Traveling the highways from rally to rally and campground to campground preaching the Word of God, giving testimony and opening up our
campfire to the other bikers that sought refuge from their storms of life. We personally knew through the leading of the Holy Spirit they
were searching but they could not come to the full understanding of what they were searching for. We served the multitudes by keeping the
coffee hot, the campfire burning or by just being that light in this world of vast darkness. We gave them the love of Jesus through our
personal acts of kindness, and with the heart of our Father.
More to Come
God, in all His wisdom and understanding, knew that my life was not where He would yet have me be. When I was released from that
maximum-security prison and I returned back to the state of Michigan I had two visions: First, that I would seek God in all things
and study His Word. So I attended church and gave it my all to complete a Minister's Candidate School of three years. I graduated,
but ended up staying and studying under the leading of the Holy Spirit for another 3 years along side my wife. My second vision was
to get my Master Plumber's license. I daily and diligently sought after both of these two things. As the years proceeded, I
accomplished both. I got that Master's License, then owned and operated my own Plumbing Company that made a good life for my family.
I really had no material needs or desires that could not be fulfilled. God blessed Pam and I abundantly both financially and spiritually.

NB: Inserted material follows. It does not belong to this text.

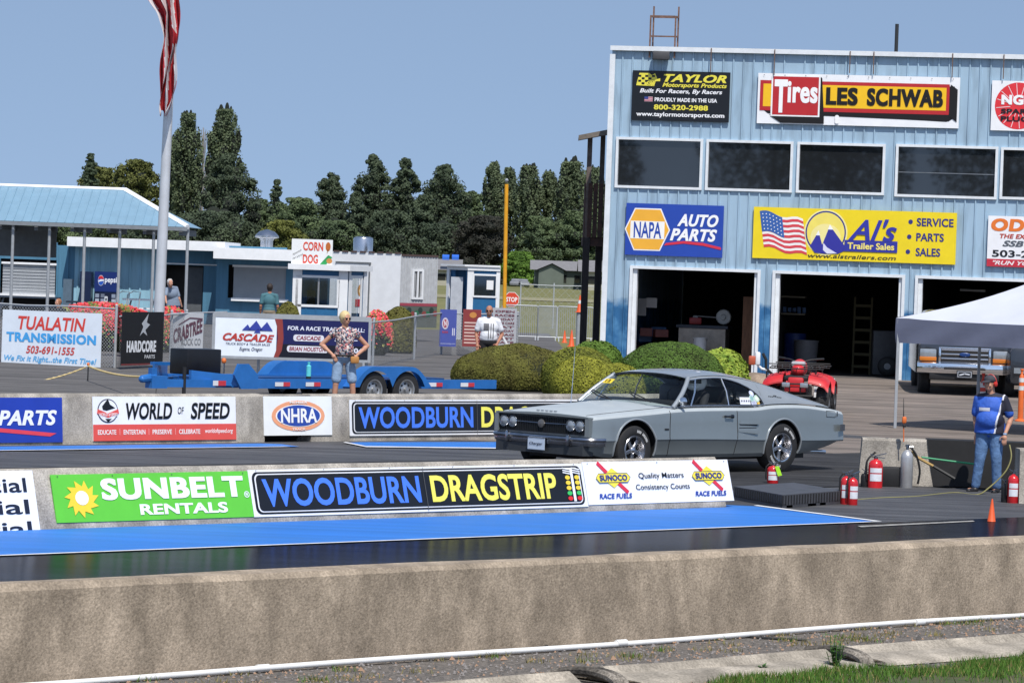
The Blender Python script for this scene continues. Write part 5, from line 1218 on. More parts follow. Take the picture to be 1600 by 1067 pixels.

But, in all that He had continually blessed us with, we knew our lives were now complete in Him.
Me? A Pastor?
One day God, in all His humor, said to me, "Hang on Mark, I have a bigger and better ride for you." On August 2nd, 2001,
I was ordained into the ministry at Faith Baptist Church in Waterford by Pastor Jim Combs. Throughout my life I searched for a
man who would accept me regardless of my past life of sin and disappointment. A man of God who would trust me with his sheep and
open his heart to help me fulfill the desires of my heart to work in full-time ministry for my Lord and my Deliverer. I found such
a man and an entire Pastoral Staff of such people. Today my ministry to God, and my ministry at Faith, is as "Outreach
Pastor." Today, I go into the jails and the prisons. Today, God has blessed me with leading and teaching an Addiction Group
called "Breaking the Bondages." It works with addicts and alcoholics sharing with them, one-on-one, the hope in Christ Jesus.
Today, the Pastoral Staff at Faith Baptist has blessed me with the position of H.I.M. Director. H.I.M. (Hogs In Ministry) is a
motorcycle ministry that reaches out into the community, and the world. It is all God, and to Him I give all the glory and all my love.
Today, I am Mark Daly
When I was 13, and for the next many years to come, my heart was far from God. My heart was filled with anger, bitterness,
resentments, drugs, alcohol and pain. I entered prison that way, and through the labors of one man who extended his hand
out to me in boldness and in love, I left a new creation in Christ. "Mad Dog" was crucified, died and was buried
in the waters of baptism, never to arise again. Today my name is Mark Daly, or should I say Pastor Mark Daly. I thank God
for never giving up on me, because today the peace of God continues to live and reign in my heart.